● THE PROBLEM:
Select and reproduce each line of the listing below that bears the string "picture".
--- begin TASK INPUT ---
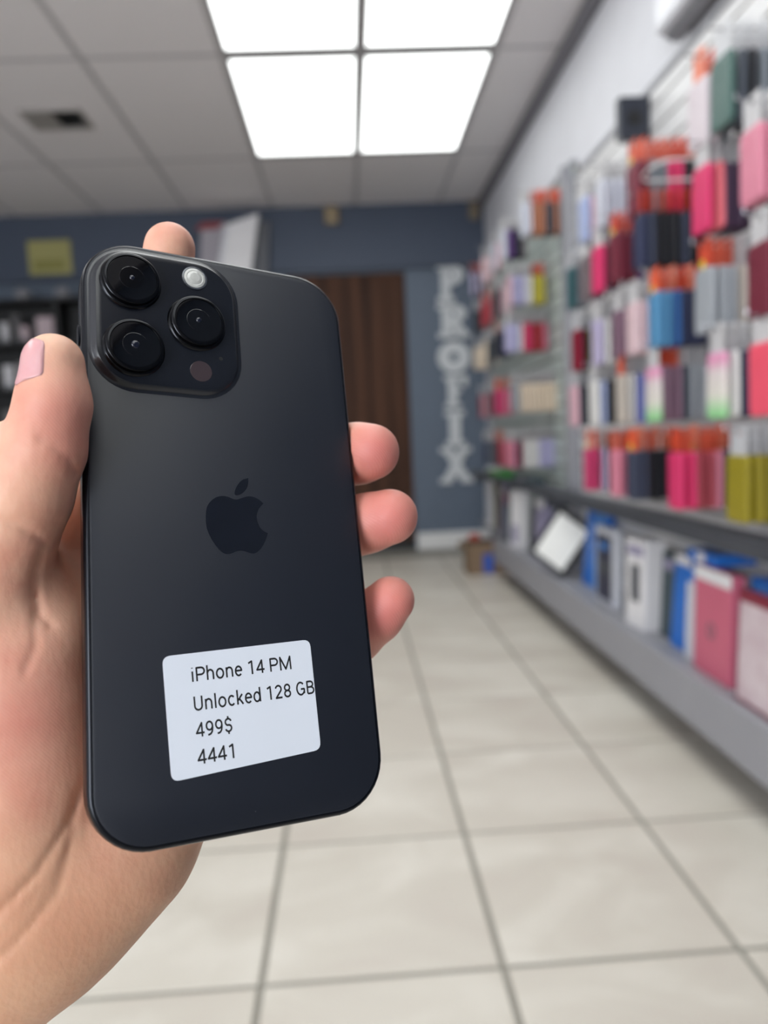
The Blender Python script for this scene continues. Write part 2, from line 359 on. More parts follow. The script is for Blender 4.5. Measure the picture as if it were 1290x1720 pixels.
--- end TASK INPUT ---
--- begin TASK INPUT ---
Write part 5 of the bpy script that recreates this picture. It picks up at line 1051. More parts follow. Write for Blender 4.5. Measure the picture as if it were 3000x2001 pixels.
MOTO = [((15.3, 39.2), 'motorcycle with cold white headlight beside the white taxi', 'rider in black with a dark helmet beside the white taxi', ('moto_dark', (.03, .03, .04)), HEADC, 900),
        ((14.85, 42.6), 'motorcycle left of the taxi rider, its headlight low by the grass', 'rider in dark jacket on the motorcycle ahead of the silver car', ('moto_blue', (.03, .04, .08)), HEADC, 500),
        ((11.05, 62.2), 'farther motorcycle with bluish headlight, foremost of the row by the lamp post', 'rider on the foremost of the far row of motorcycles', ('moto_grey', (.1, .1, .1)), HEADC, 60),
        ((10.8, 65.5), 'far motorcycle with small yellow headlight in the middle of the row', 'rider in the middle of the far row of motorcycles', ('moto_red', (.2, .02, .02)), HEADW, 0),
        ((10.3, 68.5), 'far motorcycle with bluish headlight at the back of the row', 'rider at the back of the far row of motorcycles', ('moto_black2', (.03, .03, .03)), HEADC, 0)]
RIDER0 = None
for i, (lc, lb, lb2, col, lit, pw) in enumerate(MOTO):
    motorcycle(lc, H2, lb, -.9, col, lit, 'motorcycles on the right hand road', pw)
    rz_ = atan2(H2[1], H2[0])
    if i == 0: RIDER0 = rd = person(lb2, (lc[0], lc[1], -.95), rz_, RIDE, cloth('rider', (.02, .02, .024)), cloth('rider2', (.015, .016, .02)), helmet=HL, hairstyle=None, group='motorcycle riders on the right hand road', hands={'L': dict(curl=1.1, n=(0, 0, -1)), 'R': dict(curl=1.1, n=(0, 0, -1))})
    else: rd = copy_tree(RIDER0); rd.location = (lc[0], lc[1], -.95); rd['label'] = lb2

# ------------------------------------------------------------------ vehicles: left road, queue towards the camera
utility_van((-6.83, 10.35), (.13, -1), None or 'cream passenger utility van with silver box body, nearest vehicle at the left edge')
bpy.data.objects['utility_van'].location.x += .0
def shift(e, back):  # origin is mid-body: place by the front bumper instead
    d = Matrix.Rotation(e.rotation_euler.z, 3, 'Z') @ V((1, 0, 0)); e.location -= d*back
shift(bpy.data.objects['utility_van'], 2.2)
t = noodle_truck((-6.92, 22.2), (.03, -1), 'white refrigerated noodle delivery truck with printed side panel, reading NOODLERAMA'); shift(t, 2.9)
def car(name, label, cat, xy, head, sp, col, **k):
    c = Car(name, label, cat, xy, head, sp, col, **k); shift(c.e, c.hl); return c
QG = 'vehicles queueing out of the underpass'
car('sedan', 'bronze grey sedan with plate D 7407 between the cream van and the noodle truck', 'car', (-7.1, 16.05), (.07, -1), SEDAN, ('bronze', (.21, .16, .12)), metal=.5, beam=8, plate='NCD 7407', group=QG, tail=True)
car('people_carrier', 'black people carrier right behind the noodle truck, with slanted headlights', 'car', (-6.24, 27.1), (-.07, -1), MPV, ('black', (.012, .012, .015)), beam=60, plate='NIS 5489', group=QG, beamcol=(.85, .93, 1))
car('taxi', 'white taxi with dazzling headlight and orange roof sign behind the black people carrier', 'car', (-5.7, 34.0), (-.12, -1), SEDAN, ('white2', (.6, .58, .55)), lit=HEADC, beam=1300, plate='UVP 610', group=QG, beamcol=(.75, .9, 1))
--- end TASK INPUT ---
● SOLUTION TO THE EXERCISE:
The Blender Python script for this scene continues. Write part 2, from line 359 on. More parts follow. The script is for Blender 4.5. Measure the picture as if it were 1290x1720 pixels.
Write part 5 of the bpy script that recreates this picture. It picks up at line 1051. More parts follow. Write for Blender 4.5. Measure the picture as if it were 3000x2001 pixels.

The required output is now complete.